[Entries from a dataset]
-- Begin --

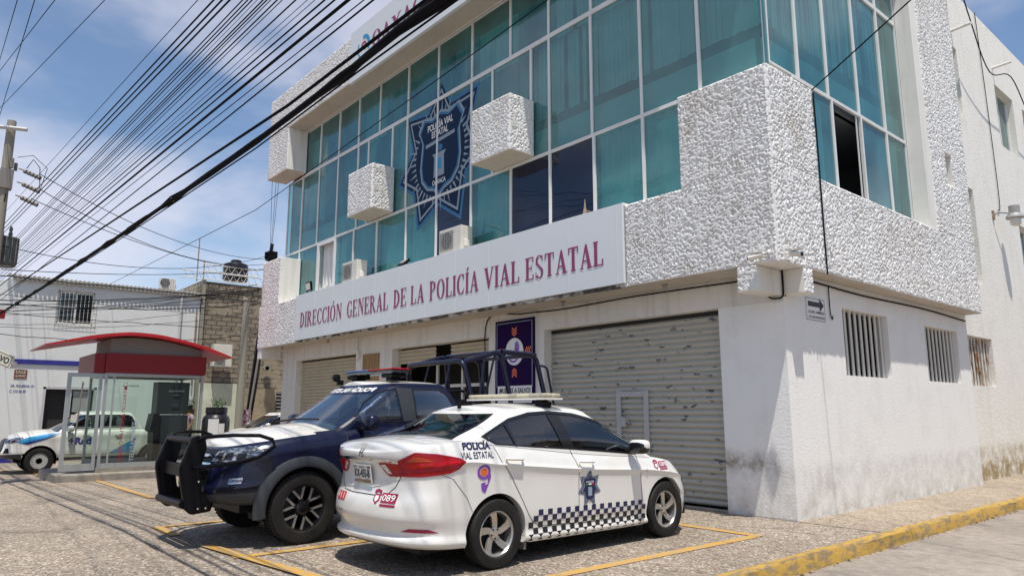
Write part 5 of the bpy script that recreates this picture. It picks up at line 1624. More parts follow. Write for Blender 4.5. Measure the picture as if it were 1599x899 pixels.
    stk.poly('star_shield', [[(cx7 - .085, cz7 + .09), (cx7 + .085, cz7 + .09), (cx7 + .075, cz7 - .03), (cx7 + .06, cz7 - .10), (cx7, cz7 - .13), (cx7 - .06, cz7 - .10), (cx7 - .075, cz7 - .03)]], sideR, M['navy2'], t, .0115)
    stk.text('star_caption', 'POLICÍA', cx7 - .06, cz7 + .045, .12, .022, sideR, M['whitep'], t, .02, .013)
    for k, mt_ in enumerate(('green', 'whitep', 'red')):
        stk.poly('flag_stripe', [[(cx7 - .06 + .04 * k, cz7 + .022), (cx7 - .02 + .04 * k, cz7 + .022), (cx7 - .02 + .04 * k, cz7 + .038), (cx7 - .06 + .04 * k, cz7 + .038)]], sideR, M[mt_], t, .013)
    stk.poly('star_crest', [[(cx7 - .03, cz7 - .09), (cx7 + .03, cz7 - .09), (cx7 + .03, cz7), (cx7 - .03, cz7)]], sideR, M['pale'], t, .013)
    # chequer band along the sills
    for q in range(5):
        polys = []
        nq = 14
        for k in range(nq * 2):
            if (k + q) % 2: continue
            s0 = .40 + k * (2.21 - .40) / (nq * 2); s1 = s0 + (2.21 - .40) / (nq * 2)
            f = (s0 - .4) / 1.81
            top = .49 - .035 * f; bot = .205 - .005 * f
            h = (top - bot) / 5
            if s0 < .47 and q < 1: continue
            polys.append([(s0, top - h * (q + 1)), (s1, top - h * (q + 1)), (s1, top - h * q), (s0, top - h * q)])
        for m_ in (sideR,):
            stk.poly('chequer_row', polys, m_, M['navy2'] if q in (0, 1) else M['blackp'], t, .003)
    stk.poly('side_indicator', [circ(2.235, .775, .018, 10)], sideR, M['clearl'], t, .006)
    # mud flap behind the rear wheel arch, light bar, antenna fin, windscreen tags
    MB().box(.66, .80, .36, .385, .13, .26).build('mud_flap', M['kgrey'], t)
    lb = MB(); lb.box(-.66, .66, .80, 1.04, 1.582, 1.63)
    lbo = lb.build('light_bar', mat('yellowed_lamp_plastic', (.52, .47, .34), rough=.35, var=.8, vscale=7, col2=(.3, .28, .22), thresh=(.5, .55)), t, bevel=.02)
    b = MB(); b.box(-.67, .67, .79, 1.05, 1.562, 1.581); b.build('bar_base', M['lampw'], lbo)
    for x in (-.48, .48):
        b = MB(); m4 = Matrix.Translation((x * 1.05, .92, 1.52)) @ Matrix.Rotation(R(20 * (1 if x > 0 else -1)), 4, 'Y')
        b.obox(m4, .07, .06, .04); b.build('bar_foot', M['black'], lbo, bevel=.01)
    MB().prism([(.16, 1.47), (.36, 1.49), (.30, 1.52), (.21, 1.56), (.165, 1.565)], lambda a, b, d: (d, a, b), -.028, .028).build('antenna_fin', M['black'], t)
    for (a0, b0, a1, b1) in ((.05, .62, .30, .78), (.33, .80, .46, .90), (-.12, .70, .02, .80)):
        pass
    return t

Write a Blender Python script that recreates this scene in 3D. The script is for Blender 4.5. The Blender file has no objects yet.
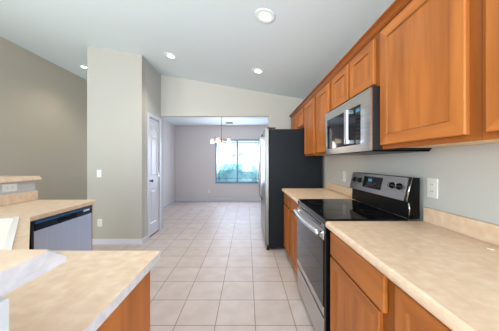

-- End --

* **What is being asked**
Restate the data above word for word. Skip every picture.

* **Task response**
Write part 5 of the bpy script that recreates this picture. It picks up at line 1624. More parts follow. Write for Blender 4.5. Measure the picture as if it were 1599x899 pixels.
    stk.poly('star_shield', [[(cx7 - .085, cz7 + .09), (cx7 + .085, cz7 + .09), (cx7 + .075, cz7 - .03), (cx7 + .06, cz7 - .10), (cx7, cz7 - .13), (cx7 - .06, cz7 - .10), (cx7 - .075, cz7 - .03)]], sideR, M['navy2'], t, .0115)
    stk.text('star_caption', 'POLICÍA', cx7 - .06, cz7 + .045, .12, .022, sideR, M['whitep'], t, .02, .013)
    for k, mt_ in enumerate(('green', 'whitep', 'red')):
        stk.poly('flag_stripe', [[(cx7 - .06 + .04 * k, cz7 + .022), (cx7 - .02 + .04 * k, cz7 + .022), (cx7 - .02 + .04 * k, cz7 + .038), (cx7 - .06 + .04 * k, cz7 + .038)]], sideR, M[mt_], t, .013)
    stk.poly('star_crest', [[(cx7 - .03, cz7 - .09), (cx7 + .03, cz7 - .09), (cx7 + .03, cz7), (cx7 - .03, cz7)]], sideR, M['pale'], t, .013)
    # chequer band along the sills
    for q in range(5):
        polys = []
        nq = 14
        for k in range(nq * 2):
            if (k + q) % 2: continue
            s0 = .40 + k * (2.21 - .40) / (nq * 2); s1 = s0 + (2.21 - .40) / (nq * 2)
            f = (s0 - .4) / 1.81
            top = .49 - .035 * f; bot = .205 - .005 * f
            h = (top - bot) / 5
            if s0 < .47 and q < 1: continue
            polys.append([(s0, top - h * (q + 1)), (s1, top - h * (q + 1)), (s1, top - h * q), (s0, top - h * q)])
        for m_ in (sideR,):
            stk.poly('chequer_row', polys, m_, M['navy2'] if q in (0, 1) else M['blackp'], t, .003)
    stk.poly('side_indicator', [circ(2.235, .775, .018, 10)], sideR, M['clearl'], t, .006)
    # mud flap behind the rear wheel arch, light bar, antenna fin, windscreen tags
    MB().box(.66, .80, .36, .385, .13, .26).build('mud_flap', M['kgrey'], t)
    lb = MB(); lb.box(-.66, .66, .80, 1.04, 1.582, 1.63)
    lbo = lb.build('light_bar', mat('yellowed_lamp_plastic', (.52, .47, .34), rough=.35, var=.8, vscale=7, col2=(.3, .28, .22), thresh=(.5, .55)), t, bevel=.02)
    b = MB(); b.box(-.67, .67, .79, 1.05, 1.562, 1.581); b.build('bar_base', M['lampw'], lbo)
    for x in (-.48, .48):
        b = MB(); m4 = Matrix.Translation((x * 1.05, .92, 1.52)) @ Matrix.Rotation(R(20 * (1 if x > 0 else -1)), 4, 'Y')
        b.obox(m4, .07, .06, .04); b.build('bar_foot', M['black'], lbo, bevel=.01)
    MB().prism([(.16, 1.47), (.36, 1.49), (.30, 1.52), (.21, 1.56), (.165, 1.565)], lambda a, b, d: (d, a, b), -.028, .028).build('antenna_fin', M['black'], t)
    for (a0, b0, a1, b1) in ((.05, .62, .30, .78), (.33, .80, .46, .90), (-.12, .70, .02, .80)):
        pass
    return t

Write a Blender Python script that recreates this scene in 3D. The script is for Blender 4.5. The Blender file has no objects yet.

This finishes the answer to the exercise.